Gap touts jeans with tacos and Twitter

Gap, the nation's largest clothing chain, on Monday is rolling out a marketing campaign that features 30- to 90-second online documentary-style videos centered around the goings on at its denim design studio in Los Angeles called the Pico Creative Loft. The series of about 30 videos shows designers talking about what it takes to create the Gap's 1969 denim line, which has been expanded with stretch leggings, corduroy pants and other offerings for between $59.50 and $89.95. The campaign is the first major marketing push by Gap Inc. since a management shake-up in February ended with a new brand president, chief marketing offer and ad agency.

"Some of the greatest things we've done are mistakes. It's just trial and error," said denim wash specialist, Rob Crews, in one video. Nicole King-Burroughs, a women's designer who started as an intern at the Gap, proclaims in another video: "My life is just driven around denim."

Gap's campaign comes just as the retail industry is bracing for a back-to-school season in which consumers are expected to cut back spending because of economic woes and rising prices for everything from clothing to food. The campaign is critical for Gap, which used to be a retail darling but is struggling to regain its cache after merchandising misfires, slumping sales and shrinking profits that began well before the recession.

The company's Gap division hasn't posted a sales gain on an annual basis since 2005. And In Gap's most recent quarter, revenue in stores open at least one year - considered a key measure of a company's financial health - fell 3 percent at Gap brand stores, 1 percent at Banana Republic and 2 percent at Old Navy North America.

Seth Farbman, the chain's new CMO since February, says the campaign is not a quick fix, but an effort to drive sales and revive Gap's image, which he says has "lost a bit of relevance." Farbman says the focus of the campaign -- jeans -- is appropriate because they have been one of Gap's strengths, accounting for about a quarter of the Gap brands revenue.

"This is the start; one step. This campaign begins to put us on the right course," Farbman said. "Longer term, it starts a conversation about the brand."

But one analyst said it will take much more than a marketing blitz to turn things around at the chain.

"They have larger merchandising problems," said Wall Street Strategies analyst Brian Sozzi. "I just don't think they've had the right the sizes, fits and colors within the women's business and there's a lack of interesting products in the men's business."

The campaign follows a series of management and organizational changes Gap made this year. In February, Art Peck became the brand's president, its fifth in nine years. The San Francisco-based company also established a Global Creative Center which consolidates all of Gap's design, marketing, fashion public relations and production in New York. It hired Farbman from Ogilvy & Mather in New York and shifted marketing duties to that advertising agency from longtime agency Laird & Partners in San Francisco. And in May, it ousted Patrick Robinson, design director for the Gap chain.

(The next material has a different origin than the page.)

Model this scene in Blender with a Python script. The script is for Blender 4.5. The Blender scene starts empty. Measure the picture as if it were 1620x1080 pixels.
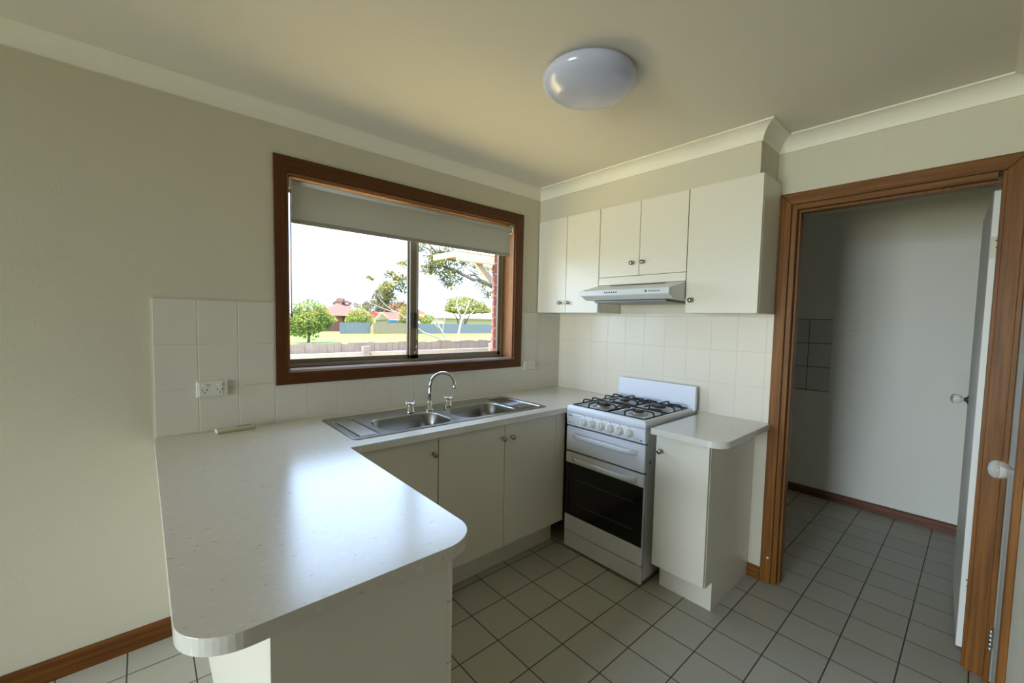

The campaign features videos that show shots of the airy, loft-like denim design studio with its hardwood floors and exposed brick walls. In the videos, Gap workers talk about the process of making certain jean styles and washes and why they love their jobs.

The videos will air on a dedicated Facebook page, YouTube, on sites like Hulu, and embedded in banner ads elsewhere. The campaign also includes print ads and "Pico de Gap" taco trucks with celebrity chefs that will hit New York, Los Angeles, Chicago and San Francisco beginning Monday and broadcast their location via Twitter. The tacos will be $1.69 but free if you show Gap clothing.

Gap would not disclose how much it is spending on the campaign, but said it was similar to what it spent last year, except with a much heavier focus on social media and the Web. Farbman said the online push is a way to reach Gap's new, slightly younger demographic - a "highly connected" 28-year-old - rather than Gap's traditional focus on people in their early 30s. Although, he adds, the broader target is anyone with a "young American mindset."